The hot item right now is James Fallows' The Tragedy of the American Military, in The Atlantic. This post isn't intended as a review; it's a long article and I haven't finished it. I'd like to explore the general theme, however, as I heard it discussed on the PBS News Hour this afternoon (that's January 15 if you want to chase it down; it won't be available on line until tomorrow).
Basically, James Fallows says that although we have the best military in the world and our soldiers have performed superbly, we've lost the wars we fought over the last 13 years, at the cost of billions of dollars - Afghanistan, Iraq, and our current involvement in Syria. If you look back to Vietnam, we lost that too, even though in all cases we were fighting a ragtag insurgency. How can this be? said the reviewers.
Do you people not read your history? (I absolve Mr. Fallows, I think he gets it.) The United States, in its early incarnation as an 18th century British colony, wrote the book on the ability of a ragtag insurgency to defeat a standing military, as long as the people who lived in the insurgent country supported their fighters. In 1775, when the "shot heard round the world" was fired at the North Bridge in Concord, Massachusetts, the British Army was the finest military in the world, in charge not only of North America but of empires in India and the Caribbean. And yet, over the next 6 years, the ragtag insurgency built into a real army and kept the redcoats from victory (sometimes very narrowly), eventually standing them down at the battle of Yorktown. And so was born a nation, even though a sizeable number of colonials supported the British!
The Brits used our techniques themselves, one generation later, during the Peninsular Wars with Napoleon - who at that time had the finest military in the world. Wellington's tactics depended as much on his irregular Spanish supporters, and the fact that the Spanish peasants hated Napoleon, as they did on his trained regulars.
Frankly, we should have known, in 1964, that we couldn't defeat a guerrilla insurgency (in a jungle, yet) supported by the local people. But we were scared to death of the "Commies" and afraid if Vietnam went Communist, the whole of southeast Asia would follow, like dominos. Remember the domino theory? It was wrong, wasn't it? We also thought, after World War II, that we were invincible and could win any war we took on. Also wrong.

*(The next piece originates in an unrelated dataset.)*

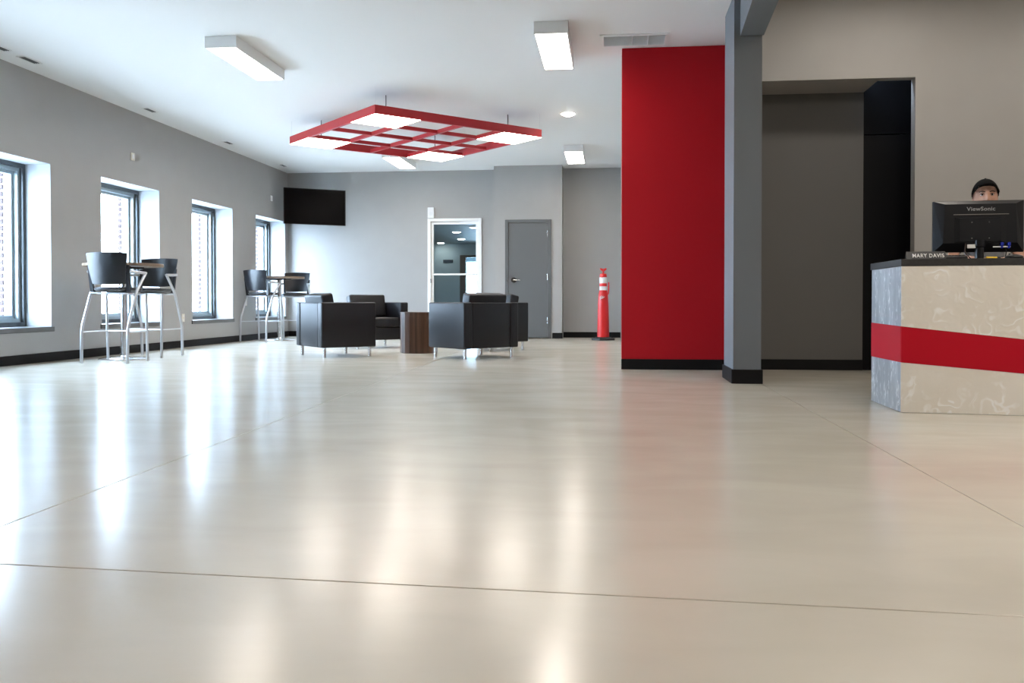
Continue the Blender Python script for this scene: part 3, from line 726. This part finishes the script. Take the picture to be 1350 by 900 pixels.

But we don't learn from our own history. So after the attacks on the World Trade Center, we sent our military roaring into - Afghanistan, a country about which we knew nothing and where we spoke no local languages. And since no one knew where "Al Qaeda" was, we took on the Taliban, a former local insurgency which at that time was the government, in a country, that (frankly) neither the British Army nor the Soviet Army could subdue. And nor could the U.S. We're now out of Afghanistan, and the Taliban are still there. They aren't currently the government. Yet.
I will not discuss the Iraq war except to say that it was a stupid action, based on a whole series of lies, which turned a stable country run by a competent dictator into the mess it is today. Everything that was wrong about going into Afghanistan was also wrong about going into Iraq. Saddam Hussein was not a nice man, but if he was anything, he was a secularist, and he could have been a useful ally against Al Qaeda - and much more ruthless than we are.
Barack Obama has taken a great deal of flack for his unwillingness to get involved in the mess in Syria. He got involved only after the Islamic State thugs beheaded a couple of American journalists on video. His initial response to stay out was correct - Syria is a hell-brew civil war of faction fighting faction, and the air strikes we're running in have a good solid chance of landing on someone we would support, if we knew they were there. My heart breaks for the Syrian people but there is no solution to this except for someone else to come in, defeat all comers, and run the place himself. President Obama refuses to be that person, and I support him; Syria would be a classic case of an organized military taking on not one but multiple insurgent factions. We'd be there for decades.
I know of one case where a standing army defeated a local insurgency, and it was 21st century Sri Lanka, where the Rajapaksa military machine rolled over the remains of the Tamil Tigers and established military rule over the north of the country. I believe this exception proves the rule, because the Tamils were a minority in the country, and in that case the majority of the population supported the government troops. One hopes the newly elected President Sirisena will be able to begin mending fences between the Tamils and the Sinhalese.